**DATA**:
■ ■ ■ ■ ■

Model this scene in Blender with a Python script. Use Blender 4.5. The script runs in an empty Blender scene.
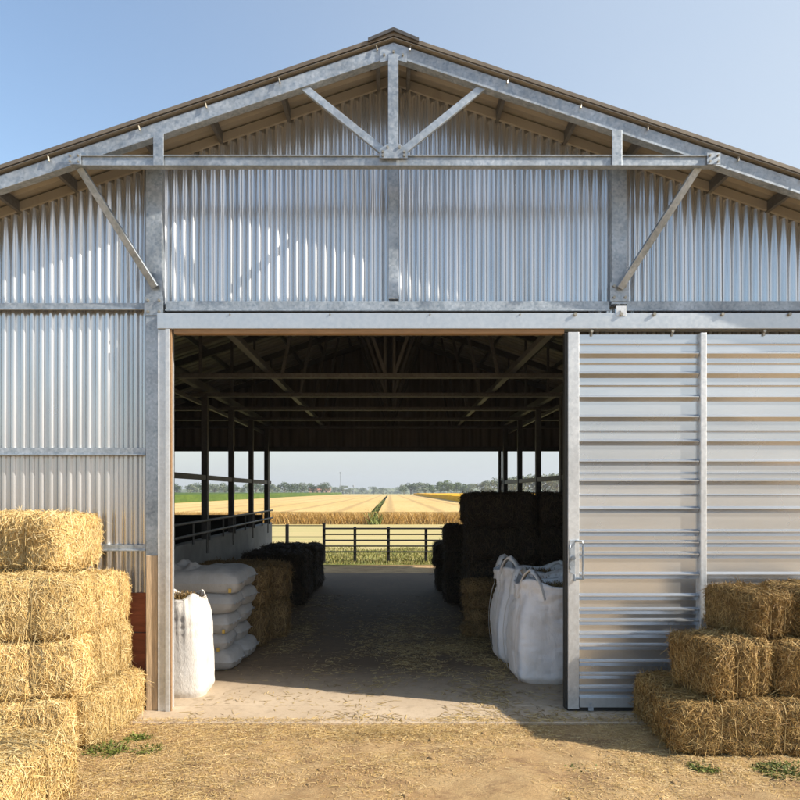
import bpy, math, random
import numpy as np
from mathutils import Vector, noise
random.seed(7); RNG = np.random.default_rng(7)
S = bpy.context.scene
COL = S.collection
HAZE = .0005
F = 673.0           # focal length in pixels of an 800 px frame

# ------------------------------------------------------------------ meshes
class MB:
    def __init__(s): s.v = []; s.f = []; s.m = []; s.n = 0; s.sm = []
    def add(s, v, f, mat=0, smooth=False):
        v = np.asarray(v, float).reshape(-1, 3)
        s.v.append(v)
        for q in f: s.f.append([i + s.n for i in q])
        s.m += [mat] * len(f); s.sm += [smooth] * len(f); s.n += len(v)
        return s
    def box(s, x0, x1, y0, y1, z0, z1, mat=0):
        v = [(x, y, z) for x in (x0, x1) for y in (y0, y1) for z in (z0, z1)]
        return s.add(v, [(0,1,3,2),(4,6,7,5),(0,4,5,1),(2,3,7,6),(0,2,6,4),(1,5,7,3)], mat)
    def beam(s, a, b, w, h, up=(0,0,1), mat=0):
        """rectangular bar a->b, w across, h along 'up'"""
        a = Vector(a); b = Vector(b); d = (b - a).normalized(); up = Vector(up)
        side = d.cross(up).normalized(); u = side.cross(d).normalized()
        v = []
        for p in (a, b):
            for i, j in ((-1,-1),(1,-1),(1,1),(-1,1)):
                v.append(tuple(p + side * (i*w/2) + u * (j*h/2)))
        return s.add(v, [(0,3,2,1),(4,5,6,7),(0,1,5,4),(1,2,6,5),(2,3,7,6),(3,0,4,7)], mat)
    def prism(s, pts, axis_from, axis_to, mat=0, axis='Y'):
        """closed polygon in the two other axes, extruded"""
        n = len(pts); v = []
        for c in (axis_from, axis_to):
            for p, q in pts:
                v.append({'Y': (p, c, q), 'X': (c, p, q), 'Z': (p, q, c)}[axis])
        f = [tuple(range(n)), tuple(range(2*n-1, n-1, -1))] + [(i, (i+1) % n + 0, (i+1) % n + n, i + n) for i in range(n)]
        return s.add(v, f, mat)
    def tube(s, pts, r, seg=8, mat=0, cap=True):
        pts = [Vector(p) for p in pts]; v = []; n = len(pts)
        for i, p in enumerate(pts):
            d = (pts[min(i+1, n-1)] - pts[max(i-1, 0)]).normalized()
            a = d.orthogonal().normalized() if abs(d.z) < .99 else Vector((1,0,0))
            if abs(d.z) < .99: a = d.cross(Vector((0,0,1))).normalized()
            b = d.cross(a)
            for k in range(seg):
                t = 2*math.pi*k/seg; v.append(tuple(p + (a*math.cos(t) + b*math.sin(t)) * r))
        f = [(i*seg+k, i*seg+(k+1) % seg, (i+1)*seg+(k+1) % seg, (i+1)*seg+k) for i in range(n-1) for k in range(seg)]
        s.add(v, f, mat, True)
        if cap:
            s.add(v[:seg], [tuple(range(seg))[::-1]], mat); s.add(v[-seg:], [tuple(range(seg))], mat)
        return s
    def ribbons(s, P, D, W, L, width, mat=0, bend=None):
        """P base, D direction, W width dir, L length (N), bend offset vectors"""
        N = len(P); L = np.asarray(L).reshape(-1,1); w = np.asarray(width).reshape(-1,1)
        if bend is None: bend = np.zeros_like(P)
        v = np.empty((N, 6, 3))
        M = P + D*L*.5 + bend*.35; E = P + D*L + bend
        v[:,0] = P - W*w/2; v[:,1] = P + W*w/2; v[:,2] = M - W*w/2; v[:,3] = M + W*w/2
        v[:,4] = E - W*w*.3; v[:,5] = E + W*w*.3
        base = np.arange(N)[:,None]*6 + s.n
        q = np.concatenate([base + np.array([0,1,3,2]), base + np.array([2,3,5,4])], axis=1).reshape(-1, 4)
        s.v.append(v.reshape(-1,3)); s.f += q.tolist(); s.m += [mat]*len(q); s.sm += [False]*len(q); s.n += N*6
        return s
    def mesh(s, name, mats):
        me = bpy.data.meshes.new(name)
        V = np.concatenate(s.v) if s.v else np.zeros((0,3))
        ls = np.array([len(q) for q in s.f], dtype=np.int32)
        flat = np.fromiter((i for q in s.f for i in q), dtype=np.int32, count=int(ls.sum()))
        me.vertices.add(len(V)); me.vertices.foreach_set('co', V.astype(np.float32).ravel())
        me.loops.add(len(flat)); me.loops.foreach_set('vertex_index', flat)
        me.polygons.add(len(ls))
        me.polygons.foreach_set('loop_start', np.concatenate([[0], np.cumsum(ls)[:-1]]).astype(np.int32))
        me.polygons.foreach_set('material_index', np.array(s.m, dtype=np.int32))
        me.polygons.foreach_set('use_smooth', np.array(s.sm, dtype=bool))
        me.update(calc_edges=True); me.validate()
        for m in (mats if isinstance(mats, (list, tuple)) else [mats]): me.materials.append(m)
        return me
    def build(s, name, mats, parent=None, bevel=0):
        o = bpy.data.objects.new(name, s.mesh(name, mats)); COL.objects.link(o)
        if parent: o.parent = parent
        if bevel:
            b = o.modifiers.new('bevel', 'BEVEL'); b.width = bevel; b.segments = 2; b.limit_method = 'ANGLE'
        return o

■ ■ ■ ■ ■

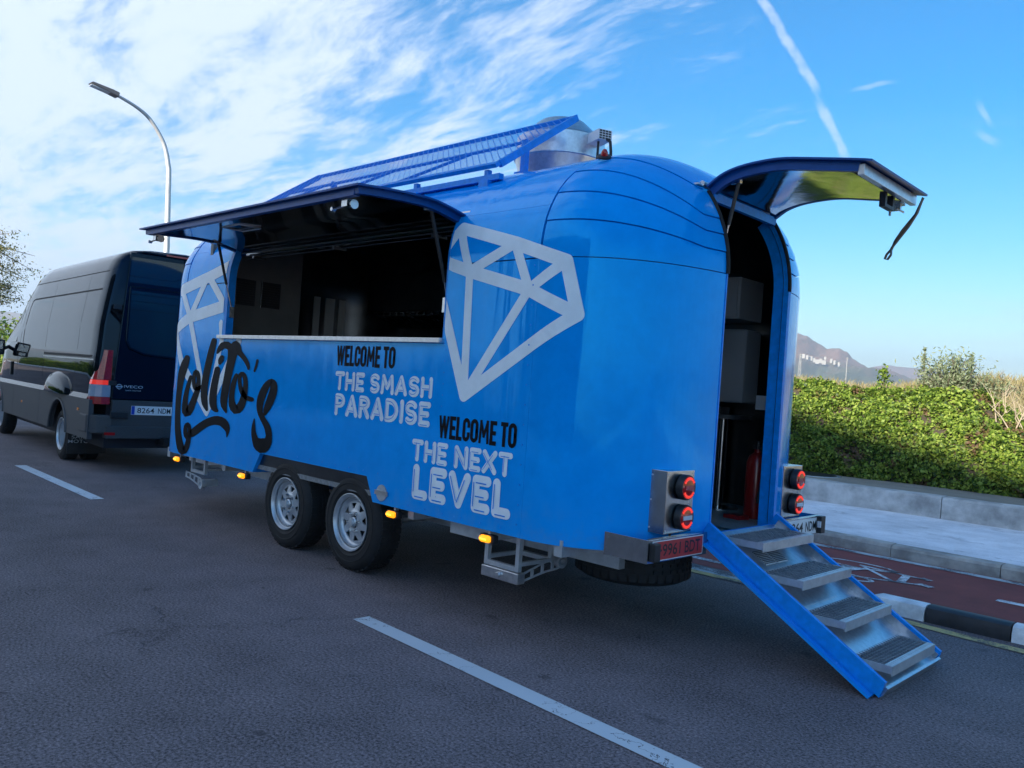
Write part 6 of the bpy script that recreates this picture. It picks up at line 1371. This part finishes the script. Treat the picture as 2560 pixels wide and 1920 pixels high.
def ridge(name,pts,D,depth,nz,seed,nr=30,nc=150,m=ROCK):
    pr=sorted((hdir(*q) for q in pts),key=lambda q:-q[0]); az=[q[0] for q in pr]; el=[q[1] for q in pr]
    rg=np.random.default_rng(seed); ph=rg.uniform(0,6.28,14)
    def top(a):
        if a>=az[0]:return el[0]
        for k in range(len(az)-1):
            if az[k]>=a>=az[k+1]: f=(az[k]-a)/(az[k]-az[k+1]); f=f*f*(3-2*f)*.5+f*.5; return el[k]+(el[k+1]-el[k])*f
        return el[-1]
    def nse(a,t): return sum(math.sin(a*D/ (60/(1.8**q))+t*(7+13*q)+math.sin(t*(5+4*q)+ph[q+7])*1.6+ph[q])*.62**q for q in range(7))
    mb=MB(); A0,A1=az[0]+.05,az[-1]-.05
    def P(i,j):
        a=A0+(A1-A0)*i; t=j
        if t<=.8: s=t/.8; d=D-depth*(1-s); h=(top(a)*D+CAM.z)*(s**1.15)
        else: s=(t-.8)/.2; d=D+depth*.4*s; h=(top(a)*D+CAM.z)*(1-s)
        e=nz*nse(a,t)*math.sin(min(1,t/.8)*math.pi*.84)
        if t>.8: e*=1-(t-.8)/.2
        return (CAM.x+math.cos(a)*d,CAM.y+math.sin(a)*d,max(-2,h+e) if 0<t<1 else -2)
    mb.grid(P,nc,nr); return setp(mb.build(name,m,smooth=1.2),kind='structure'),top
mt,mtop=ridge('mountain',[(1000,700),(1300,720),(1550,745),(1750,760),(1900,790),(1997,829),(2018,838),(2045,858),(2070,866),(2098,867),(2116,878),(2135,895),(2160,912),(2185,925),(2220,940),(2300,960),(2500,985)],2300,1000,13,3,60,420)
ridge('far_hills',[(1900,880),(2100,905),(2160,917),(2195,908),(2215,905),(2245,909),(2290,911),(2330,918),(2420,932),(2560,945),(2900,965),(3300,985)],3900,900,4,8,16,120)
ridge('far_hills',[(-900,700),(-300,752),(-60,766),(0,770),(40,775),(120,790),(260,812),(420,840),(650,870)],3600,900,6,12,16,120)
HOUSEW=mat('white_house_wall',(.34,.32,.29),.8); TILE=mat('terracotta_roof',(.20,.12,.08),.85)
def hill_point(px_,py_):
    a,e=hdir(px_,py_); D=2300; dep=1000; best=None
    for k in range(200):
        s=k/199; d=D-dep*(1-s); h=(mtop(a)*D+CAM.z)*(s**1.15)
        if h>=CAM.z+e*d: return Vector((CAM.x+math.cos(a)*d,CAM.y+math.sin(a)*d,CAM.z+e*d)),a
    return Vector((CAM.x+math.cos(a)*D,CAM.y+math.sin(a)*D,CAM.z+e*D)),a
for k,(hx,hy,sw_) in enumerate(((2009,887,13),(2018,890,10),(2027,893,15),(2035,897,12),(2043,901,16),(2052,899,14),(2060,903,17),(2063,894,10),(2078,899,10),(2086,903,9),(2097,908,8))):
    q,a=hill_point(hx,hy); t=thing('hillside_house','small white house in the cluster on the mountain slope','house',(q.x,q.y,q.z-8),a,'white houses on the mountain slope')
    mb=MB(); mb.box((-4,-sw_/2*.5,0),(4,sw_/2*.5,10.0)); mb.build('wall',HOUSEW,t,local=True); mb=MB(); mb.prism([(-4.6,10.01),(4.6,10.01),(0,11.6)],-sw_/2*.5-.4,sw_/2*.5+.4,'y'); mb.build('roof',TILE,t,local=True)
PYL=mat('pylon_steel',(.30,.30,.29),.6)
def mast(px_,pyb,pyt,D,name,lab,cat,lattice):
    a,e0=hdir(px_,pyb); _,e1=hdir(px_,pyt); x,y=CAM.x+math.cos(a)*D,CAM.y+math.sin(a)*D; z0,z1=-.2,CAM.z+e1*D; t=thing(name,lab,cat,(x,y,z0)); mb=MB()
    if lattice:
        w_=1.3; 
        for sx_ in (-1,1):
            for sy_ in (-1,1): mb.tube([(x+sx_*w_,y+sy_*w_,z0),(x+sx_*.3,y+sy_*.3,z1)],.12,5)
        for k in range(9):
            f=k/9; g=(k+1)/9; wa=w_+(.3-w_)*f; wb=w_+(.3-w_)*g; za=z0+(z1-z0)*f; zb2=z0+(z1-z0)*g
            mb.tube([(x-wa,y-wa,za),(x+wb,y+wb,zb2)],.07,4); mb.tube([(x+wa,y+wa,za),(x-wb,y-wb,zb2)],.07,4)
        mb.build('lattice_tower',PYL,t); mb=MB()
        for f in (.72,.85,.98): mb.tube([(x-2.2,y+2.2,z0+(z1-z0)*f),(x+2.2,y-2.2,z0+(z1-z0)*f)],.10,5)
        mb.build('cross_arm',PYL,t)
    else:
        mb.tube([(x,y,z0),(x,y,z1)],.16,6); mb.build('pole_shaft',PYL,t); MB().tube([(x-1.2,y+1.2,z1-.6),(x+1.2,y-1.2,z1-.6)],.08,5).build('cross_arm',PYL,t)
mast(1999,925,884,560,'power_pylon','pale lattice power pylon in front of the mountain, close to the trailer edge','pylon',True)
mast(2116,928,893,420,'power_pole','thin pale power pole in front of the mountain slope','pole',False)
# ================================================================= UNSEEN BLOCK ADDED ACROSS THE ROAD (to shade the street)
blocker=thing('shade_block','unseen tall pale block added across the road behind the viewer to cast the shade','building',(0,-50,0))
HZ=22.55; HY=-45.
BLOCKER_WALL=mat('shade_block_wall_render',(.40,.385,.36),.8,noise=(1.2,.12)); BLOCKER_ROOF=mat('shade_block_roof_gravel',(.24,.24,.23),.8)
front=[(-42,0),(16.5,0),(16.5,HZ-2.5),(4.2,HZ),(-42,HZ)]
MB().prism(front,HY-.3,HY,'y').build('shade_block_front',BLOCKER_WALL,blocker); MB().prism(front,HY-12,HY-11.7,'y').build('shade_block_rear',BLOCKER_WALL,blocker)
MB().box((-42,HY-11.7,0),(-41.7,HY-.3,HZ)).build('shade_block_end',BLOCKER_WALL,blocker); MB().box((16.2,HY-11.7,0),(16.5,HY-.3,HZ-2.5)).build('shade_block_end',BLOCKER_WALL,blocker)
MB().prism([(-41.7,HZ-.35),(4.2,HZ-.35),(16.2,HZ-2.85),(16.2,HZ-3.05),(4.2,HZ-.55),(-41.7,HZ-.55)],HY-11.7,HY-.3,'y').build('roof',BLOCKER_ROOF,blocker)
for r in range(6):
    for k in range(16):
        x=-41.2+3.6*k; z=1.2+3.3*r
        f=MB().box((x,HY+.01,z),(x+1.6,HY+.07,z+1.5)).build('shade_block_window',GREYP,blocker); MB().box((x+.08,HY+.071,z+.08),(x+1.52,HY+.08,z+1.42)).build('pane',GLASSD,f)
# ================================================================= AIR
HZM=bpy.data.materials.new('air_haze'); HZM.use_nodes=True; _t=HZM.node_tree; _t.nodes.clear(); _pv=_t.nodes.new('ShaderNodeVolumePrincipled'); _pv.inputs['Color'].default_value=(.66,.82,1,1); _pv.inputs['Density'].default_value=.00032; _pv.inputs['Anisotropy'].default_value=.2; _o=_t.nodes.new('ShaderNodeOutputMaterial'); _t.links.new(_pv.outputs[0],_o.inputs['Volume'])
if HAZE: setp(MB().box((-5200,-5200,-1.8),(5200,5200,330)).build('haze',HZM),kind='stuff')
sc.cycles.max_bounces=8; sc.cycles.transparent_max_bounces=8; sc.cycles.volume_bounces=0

■ ■ ■ ■ ■

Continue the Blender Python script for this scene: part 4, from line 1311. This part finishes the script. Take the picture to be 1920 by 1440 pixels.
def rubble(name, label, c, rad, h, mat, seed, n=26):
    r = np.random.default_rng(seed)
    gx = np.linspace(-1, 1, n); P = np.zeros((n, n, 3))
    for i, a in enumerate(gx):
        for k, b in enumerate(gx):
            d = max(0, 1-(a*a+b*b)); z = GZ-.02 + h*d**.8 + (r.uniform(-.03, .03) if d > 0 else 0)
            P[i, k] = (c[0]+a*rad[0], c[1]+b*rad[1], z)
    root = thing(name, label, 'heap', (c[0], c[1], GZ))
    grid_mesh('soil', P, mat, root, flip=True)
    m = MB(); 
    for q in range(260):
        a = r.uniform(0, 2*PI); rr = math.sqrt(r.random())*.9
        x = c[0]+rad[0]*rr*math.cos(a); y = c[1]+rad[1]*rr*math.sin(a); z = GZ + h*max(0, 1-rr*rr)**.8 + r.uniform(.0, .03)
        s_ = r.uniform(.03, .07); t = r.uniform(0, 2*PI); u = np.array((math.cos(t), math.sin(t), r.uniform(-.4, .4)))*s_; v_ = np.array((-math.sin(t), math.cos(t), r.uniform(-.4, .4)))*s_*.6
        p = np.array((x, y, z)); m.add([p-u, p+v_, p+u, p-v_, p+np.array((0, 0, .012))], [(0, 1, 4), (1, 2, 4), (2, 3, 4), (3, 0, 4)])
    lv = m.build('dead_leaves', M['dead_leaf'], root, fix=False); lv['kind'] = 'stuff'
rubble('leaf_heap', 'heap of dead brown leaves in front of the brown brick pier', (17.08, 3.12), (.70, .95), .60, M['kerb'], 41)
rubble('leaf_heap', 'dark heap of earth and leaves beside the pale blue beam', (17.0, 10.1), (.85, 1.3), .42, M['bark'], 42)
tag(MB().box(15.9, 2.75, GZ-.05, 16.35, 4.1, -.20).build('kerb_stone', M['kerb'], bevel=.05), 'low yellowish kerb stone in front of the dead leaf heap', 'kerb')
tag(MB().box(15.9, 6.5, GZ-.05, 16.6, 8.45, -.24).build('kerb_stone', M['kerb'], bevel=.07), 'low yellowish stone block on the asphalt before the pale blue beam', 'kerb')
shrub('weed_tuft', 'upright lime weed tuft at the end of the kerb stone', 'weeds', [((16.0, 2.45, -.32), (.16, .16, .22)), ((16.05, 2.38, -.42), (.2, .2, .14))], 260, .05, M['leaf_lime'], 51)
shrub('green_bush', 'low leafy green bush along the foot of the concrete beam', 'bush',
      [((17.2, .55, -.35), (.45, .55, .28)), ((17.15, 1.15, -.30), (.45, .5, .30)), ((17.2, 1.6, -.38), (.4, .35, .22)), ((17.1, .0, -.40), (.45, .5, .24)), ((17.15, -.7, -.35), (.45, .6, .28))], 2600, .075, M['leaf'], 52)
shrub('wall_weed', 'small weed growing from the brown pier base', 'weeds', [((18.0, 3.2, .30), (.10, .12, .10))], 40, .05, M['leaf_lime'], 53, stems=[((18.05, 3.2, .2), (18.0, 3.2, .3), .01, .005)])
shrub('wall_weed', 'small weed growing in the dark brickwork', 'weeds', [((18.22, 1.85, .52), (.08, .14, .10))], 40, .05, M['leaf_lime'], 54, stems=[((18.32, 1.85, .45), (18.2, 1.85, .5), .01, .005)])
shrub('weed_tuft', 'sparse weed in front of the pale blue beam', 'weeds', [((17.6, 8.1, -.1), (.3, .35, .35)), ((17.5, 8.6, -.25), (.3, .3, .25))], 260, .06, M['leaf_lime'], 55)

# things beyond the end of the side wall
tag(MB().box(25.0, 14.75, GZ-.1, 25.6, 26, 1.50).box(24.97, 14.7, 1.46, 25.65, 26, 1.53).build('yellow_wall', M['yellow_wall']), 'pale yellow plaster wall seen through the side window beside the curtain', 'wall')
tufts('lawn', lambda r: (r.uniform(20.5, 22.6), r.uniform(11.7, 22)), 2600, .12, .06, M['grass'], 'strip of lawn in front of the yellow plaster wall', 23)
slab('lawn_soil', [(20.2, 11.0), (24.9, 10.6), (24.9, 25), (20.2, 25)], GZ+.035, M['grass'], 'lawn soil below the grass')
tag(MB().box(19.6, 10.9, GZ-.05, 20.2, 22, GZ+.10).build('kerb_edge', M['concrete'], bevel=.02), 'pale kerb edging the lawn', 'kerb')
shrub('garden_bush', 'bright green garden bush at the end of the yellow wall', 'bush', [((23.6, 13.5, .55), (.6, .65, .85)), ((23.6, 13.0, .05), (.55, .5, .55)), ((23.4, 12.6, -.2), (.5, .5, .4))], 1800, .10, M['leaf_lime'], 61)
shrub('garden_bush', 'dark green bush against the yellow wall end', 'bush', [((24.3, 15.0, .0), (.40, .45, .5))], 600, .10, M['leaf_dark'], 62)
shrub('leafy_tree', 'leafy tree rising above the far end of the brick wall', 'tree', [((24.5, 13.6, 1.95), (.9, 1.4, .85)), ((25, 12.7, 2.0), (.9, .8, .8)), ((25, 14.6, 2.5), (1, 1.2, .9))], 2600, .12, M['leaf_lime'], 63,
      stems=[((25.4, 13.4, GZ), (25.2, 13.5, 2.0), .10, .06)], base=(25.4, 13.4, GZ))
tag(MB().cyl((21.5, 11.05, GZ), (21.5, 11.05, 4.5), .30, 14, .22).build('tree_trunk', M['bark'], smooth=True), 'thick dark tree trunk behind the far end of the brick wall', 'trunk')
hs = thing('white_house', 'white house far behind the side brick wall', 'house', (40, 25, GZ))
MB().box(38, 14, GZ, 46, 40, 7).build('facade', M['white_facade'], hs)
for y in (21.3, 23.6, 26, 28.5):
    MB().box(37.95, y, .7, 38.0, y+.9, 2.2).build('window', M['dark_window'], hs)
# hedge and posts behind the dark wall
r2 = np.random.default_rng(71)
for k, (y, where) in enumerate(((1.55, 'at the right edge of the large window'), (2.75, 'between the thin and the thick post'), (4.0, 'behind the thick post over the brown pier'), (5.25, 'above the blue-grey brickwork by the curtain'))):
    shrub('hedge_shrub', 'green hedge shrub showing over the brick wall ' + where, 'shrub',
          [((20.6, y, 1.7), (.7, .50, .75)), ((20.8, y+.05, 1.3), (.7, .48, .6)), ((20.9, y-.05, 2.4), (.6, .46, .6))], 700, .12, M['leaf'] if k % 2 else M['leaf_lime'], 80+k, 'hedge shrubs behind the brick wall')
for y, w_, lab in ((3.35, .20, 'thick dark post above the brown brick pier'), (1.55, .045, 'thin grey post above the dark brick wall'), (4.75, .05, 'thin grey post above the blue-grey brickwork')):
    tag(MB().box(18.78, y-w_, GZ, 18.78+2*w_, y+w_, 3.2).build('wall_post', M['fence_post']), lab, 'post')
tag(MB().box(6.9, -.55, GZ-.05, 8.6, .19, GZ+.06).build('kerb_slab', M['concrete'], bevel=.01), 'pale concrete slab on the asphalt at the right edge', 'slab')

■ ■ ■ ■ ■

**EXERCISE**:
Search the data for "scene" and list every line in which it occurs.

**COMPLETE RESPONSE**:
Model this scene in Blender with a Python script. Use Blender 4.5. The script runs in an empty Blender scene.
S = bpy.context.scene
Continue the Blender Python script for this scene: part 4, from line 1311. This part finishes the script. Take the picture to be 1920 by 1440 pixels.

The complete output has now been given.